WHAT YOU ARE ASKED TO DO: Copy the lines of the data below exactly, starting at the first and stopping after the line that contains "moss_weed(1420, 300, 'yellowish"; include no pictures.

+ + + + +

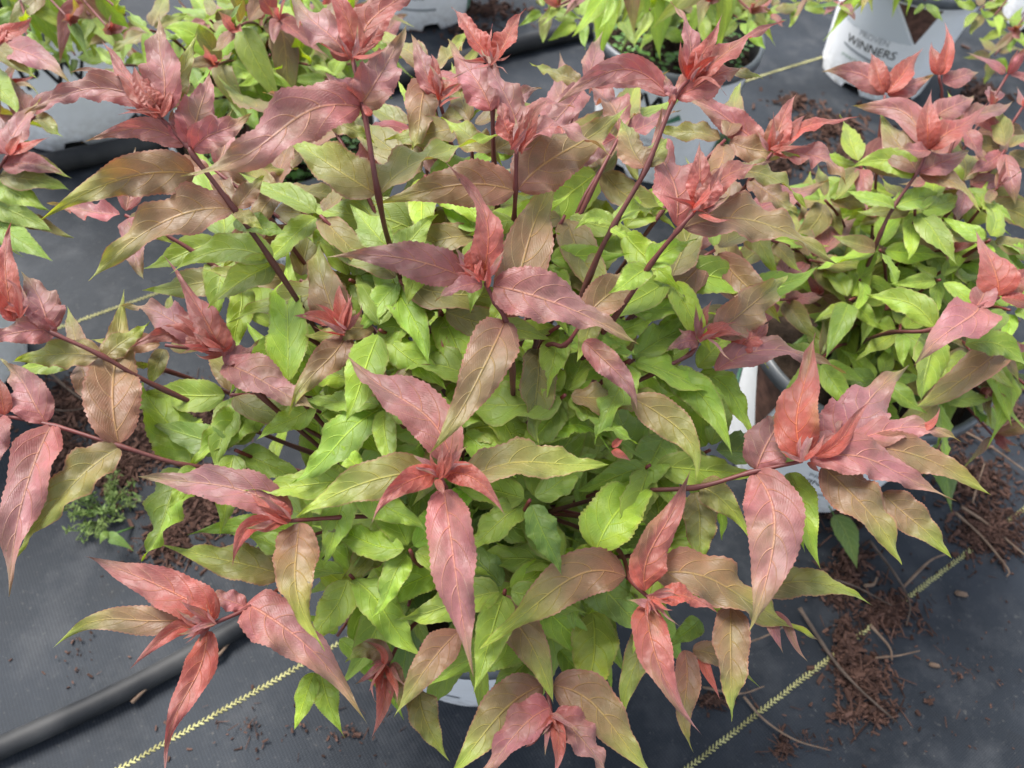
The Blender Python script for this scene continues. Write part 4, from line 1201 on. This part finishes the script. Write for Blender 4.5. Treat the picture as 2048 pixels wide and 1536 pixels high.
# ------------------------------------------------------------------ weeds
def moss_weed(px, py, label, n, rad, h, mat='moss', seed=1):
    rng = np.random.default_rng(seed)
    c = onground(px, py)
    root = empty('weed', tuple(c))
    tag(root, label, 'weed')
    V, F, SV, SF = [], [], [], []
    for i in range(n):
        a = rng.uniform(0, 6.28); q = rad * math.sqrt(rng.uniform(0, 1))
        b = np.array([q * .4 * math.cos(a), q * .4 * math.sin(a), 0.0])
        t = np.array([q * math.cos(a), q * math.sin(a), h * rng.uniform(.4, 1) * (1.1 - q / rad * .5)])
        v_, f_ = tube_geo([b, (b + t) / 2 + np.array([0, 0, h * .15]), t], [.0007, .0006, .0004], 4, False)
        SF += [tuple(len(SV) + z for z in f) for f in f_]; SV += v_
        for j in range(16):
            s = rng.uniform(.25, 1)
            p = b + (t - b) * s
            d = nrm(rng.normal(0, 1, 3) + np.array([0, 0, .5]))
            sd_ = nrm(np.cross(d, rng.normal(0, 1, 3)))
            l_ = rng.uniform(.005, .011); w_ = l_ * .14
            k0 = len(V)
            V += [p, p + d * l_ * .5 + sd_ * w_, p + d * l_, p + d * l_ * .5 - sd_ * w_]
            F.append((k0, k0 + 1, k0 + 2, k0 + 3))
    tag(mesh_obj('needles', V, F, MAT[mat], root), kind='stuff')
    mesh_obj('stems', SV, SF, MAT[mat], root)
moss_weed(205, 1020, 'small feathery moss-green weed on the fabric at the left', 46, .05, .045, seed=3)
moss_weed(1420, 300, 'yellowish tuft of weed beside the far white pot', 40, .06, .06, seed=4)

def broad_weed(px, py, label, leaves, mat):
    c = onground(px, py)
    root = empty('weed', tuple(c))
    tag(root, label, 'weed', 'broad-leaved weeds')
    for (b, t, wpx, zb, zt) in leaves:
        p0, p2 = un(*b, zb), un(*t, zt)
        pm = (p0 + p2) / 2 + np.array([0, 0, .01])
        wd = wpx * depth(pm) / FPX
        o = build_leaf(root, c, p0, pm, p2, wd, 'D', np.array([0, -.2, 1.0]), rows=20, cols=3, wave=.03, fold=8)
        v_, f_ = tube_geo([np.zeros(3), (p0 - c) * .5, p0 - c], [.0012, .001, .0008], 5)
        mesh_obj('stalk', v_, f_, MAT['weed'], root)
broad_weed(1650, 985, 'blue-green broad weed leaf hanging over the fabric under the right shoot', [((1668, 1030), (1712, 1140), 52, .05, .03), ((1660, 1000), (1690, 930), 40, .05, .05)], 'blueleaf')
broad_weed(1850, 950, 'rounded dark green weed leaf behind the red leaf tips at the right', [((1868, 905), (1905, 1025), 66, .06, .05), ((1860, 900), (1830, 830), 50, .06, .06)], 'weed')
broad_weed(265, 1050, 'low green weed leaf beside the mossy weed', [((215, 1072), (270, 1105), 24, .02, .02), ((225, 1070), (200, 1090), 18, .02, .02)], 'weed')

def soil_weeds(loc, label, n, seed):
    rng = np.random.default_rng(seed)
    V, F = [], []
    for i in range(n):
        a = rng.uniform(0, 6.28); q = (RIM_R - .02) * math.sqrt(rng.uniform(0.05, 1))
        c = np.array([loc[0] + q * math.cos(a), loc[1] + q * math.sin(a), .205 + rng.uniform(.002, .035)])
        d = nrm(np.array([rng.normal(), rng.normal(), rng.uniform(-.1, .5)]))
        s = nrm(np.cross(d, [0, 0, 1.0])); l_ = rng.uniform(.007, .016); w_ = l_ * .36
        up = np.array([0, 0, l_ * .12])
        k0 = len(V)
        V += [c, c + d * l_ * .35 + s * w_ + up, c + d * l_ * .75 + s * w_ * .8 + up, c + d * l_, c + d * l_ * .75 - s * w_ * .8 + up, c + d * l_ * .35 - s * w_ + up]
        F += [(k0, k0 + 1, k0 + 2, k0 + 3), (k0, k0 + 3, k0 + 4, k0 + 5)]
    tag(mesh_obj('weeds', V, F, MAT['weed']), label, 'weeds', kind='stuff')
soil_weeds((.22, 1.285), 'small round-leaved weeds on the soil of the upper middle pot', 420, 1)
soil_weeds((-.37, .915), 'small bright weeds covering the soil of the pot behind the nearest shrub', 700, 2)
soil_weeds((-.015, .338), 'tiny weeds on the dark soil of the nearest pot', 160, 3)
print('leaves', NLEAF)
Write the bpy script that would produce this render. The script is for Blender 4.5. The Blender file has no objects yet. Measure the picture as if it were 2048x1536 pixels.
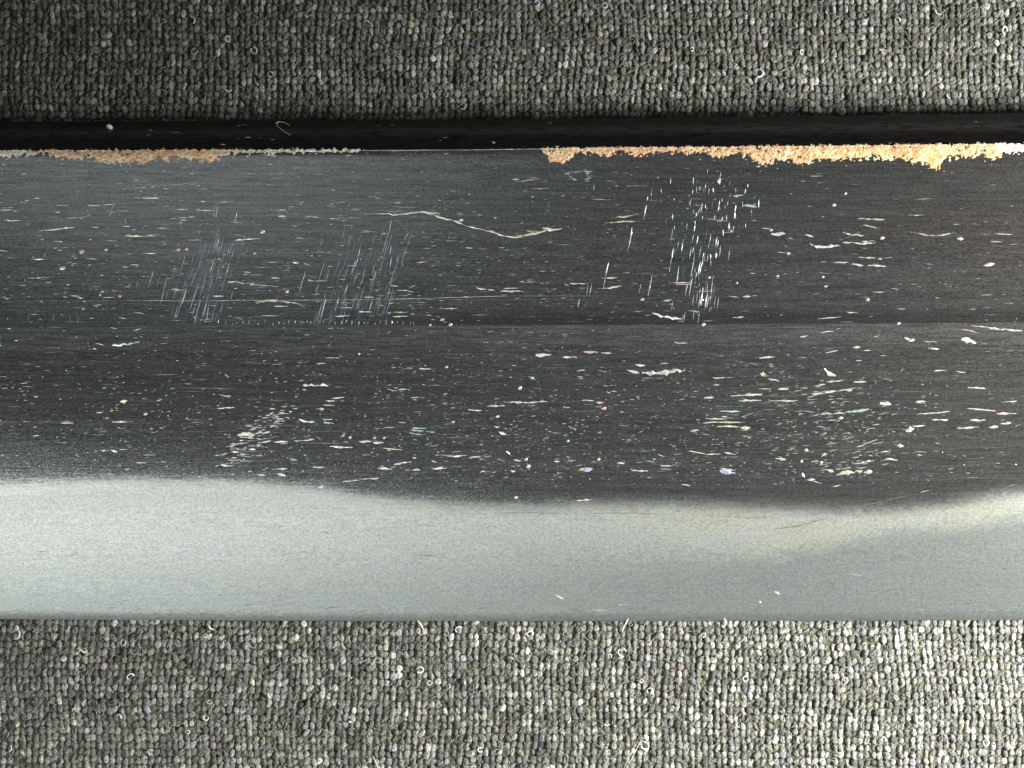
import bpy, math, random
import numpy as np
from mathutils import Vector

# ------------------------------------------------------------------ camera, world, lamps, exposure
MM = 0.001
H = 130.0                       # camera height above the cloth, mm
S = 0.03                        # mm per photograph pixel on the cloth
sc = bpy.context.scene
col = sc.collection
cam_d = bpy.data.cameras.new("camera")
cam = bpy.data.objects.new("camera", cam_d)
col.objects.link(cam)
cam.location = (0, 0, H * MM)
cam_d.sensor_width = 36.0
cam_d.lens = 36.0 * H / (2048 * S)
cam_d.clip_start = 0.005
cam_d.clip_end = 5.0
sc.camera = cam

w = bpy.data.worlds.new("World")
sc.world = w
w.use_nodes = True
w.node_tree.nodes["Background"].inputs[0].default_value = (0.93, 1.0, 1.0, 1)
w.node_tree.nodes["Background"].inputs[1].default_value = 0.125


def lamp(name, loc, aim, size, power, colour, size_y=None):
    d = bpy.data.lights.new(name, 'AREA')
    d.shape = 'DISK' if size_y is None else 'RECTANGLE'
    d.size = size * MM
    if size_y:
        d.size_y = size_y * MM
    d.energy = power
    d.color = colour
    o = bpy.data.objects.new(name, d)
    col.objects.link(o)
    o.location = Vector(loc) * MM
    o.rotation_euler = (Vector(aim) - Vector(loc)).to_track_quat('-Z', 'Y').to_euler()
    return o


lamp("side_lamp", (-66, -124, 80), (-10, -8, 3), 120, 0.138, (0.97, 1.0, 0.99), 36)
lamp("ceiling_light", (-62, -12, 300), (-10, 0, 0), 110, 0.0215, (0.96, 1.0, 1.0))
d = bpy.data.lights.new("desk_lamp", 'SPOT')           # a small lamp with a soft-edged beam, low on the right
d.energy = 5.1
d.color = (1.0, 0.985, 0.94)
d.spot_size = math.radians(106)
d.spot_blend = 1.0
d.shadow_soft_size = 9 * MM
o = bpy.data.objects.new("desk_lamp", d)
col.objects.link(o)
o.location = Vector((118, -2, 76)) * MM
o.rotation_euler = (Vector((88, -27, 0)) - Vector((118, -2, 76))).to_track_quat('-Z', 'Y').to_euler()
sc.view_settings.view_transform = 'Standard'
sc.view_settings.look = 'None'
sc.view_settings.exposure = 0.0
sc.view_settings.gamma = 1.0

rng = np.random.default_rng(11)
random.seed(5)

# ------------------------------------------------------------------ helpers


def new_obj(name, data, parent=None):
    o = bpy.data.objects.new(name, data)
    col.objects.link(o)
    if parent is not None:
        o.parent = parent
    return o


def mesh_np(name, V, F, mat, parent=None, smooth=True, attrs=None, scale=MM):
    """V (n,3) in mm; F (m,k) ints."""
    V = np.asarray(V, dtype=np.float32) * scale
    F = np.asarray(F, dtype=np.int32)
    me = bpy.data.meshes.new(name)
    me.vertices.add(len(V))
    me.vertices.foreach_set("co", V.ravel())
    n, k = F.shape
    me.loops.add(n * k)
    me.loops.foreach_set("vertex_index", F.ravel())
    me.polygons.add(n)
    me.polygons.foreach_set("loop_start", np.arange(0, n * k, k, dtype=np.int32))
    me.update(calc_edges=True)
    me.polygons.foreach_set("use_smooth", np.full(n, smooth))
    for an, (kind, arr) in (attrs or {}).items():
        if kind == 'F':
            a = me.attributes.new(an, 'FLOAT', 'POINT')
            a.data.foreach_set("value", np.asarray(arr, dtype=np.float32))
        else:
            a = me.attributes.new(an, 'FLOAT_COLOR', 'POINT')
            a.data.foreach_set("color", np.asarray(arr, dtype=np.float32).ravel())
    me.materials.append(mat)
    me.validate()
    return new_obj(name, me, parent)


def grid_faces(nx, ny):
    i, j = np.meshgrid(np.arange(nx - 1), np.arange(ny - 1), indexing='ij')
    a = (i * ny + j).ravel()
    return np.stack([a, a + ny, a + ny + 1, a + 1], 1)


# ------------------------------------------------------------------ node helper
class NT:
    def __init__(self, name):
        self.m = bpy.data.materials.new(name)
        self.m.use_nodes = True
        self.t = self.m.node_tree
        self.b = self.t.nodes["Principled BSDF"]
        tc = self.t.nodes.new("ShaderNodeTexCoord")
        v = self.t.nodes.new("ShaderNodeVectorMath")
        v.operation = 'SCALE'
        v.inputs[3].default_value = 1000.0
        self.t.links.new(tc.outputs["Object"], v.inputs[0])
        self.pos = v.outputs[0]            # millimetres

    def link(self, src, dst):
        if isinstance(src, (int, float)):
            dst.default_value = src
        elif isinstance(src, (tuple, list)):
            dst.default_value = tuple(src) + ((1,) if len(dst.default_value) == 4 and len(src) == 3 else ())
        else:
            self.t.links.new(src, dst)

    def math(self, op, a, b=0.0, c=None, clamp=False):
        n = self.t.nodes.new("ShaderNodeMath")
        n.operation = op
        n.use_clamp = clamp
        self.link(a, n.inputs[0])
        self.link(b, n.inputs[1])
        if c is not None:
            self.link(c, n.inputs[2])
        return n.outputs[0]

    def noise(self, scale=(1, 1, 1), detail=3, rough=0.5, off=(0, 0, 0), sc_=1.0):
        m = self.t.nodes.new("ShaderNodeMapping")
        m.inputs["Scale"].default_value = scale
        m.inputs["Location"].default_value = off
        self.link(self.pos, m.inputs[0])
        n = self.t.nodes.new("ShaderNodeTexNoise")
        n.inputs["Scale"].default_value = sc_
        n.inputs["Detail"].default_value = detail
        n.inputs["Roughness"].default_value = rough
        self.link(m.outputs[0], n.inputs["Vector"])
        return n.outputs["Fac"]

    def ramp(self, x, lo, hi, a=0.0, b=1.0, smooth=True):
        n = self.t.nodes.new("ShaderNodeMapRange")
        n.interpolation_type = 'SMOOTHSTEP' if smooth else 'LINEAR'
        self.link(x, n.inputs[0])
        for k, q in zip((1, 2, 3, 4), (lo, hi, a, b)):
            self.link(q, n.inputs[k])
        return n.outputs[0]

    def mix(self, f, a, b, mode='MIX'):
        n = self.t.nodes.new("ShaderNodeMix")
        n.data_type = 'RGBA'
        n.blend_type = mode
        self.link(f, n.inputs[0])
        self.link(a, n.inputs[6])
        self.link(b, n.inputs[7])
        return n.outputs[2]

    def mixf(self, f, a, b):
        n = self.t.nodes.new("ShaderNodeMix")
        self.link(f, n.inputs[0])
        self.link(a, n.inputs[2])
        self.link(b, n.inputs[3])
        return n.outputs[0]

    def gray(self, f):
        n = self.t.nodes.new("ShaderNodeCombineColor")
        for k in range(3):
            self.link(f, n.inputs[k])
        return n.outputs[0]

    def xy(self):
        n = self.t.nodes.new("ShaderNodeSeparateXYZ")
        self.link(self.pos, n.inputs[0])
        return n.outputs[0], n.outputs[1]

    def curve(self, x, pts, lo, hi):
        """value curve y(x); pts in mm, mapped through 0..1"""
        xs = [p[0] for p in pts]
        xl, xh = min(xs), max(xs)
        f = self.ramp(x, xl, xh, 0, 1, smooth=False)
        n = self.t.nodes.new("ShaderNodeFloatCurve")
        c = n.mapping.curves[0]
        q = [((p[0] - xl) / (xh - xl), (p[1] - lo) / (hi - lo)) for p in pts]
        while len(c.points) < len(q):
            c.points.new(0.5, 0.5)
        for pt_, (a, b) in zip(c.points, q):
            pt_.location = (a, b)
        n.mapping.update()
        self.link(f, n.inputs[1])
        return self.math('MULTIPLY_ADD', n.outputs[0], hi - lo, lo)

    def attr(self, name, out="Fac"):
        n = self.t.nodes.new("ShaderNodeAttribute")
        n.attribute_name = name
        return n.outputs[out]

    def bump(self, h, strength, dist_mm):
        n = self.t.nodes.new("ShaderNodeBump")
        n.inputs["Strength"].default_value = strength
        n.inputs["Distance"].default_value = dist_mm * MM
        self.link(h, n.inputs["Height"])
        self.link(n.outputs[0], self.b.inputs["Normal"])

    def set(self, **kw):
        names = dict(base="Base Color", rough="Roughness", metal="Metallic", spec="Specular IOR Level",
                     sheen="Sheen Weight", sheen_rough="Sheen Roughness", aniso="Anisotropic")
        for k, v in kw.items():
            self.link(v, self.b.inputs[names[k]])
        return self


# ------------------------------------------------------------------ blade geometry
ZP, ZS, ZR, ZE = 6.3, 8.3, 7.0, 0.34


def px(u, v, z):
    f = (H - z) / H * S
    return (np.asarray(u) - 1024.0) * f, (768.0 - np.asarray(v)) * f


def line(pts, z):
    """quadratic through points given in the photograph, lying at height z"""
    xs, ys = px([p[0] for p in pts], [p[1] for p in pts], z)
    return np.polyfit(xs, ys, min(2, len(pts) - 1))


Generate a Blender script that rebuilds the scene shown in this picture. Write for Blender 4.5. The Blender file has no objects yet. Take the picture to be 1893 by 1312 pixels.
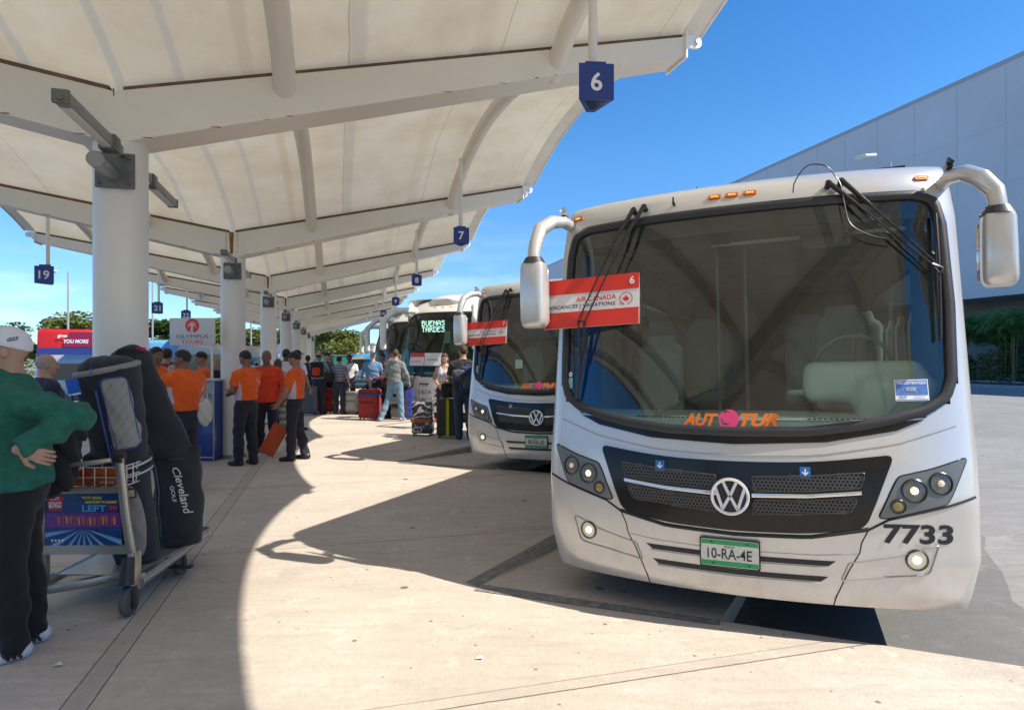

+ + + + +

RESPONSE FOR THIS EXERCISE:
The Blender Python script for this scene continues. Write part 4, from line 1201 on. This part finishes the script. Write for Blender 4.5. Treat the picture as 2048 pixels wide and 1536 pixels high.
# ------------------------------------------------------------------ weeds
def moss_weed(px, py, label, n, rad, h, mat='moss', seed=1):
    rng = np.random.default_rng(seed)
    c = onground(px, py)
    root = empty('weed', tuple(c))
    tag(root, label, 'weed')
    V, F, SV, SF = [], [], [], []
    for i in range(n):
        a = rng.uniform(0, 6.28); q = rad * math.sqrt(rng.uniform(0, 1))
        b = np.array([q * .4 * math.cos(a), q * .4 * math.sin(a), 0.0])
        t = np.array([q * math.cos(a), q * math.sin(a), h * rng.uniform(.4, 1) * (1.1 - q / rad * .5)])
        v_, f_ = tube_geo([b, (b + t) / 2 + np.array([0, 0, h * .15]), t], [.0007, .0006, .0004], 4, False)
        SF += [tuple(len(SV) + z for z in f) for f in f_]; SV += v_
        for j in range(16):
            s = rng.uniform(.25, 1)
            p = b + (t - b) * s
            d = nrm(rng.normal(0, 1, 3) + np.array([0, 0, .5]))
            sd_ = nrm(np.cross(d, rng.normal(0, 1, 3)))
            l_ = rng.uniform(.005, .011); w_ = l_ * .14
            k0 = len(V)
            V += [p, p + d * l_ * .5 + sd_ * w_, p + d * l_, p + d * l_ * .5 - sd_ * w_]
            F.append((k0, k0 + 1, k0 + 2, k0 + 3))
    tag(mesh_obj('needles', V, F, MAT[mat], root), kind='stuff')
    mesh_obj('stems', SV, SF, MAT[mat], root)
moss_weed(205, 1020, 'small feathery moss-green weed on the fabric at the left', 46, .05, .045, seed=3)
moss_weed(1420, 300, 'yellowish tuft of weed beside the far white pot', 40, .06, .06, seed=4)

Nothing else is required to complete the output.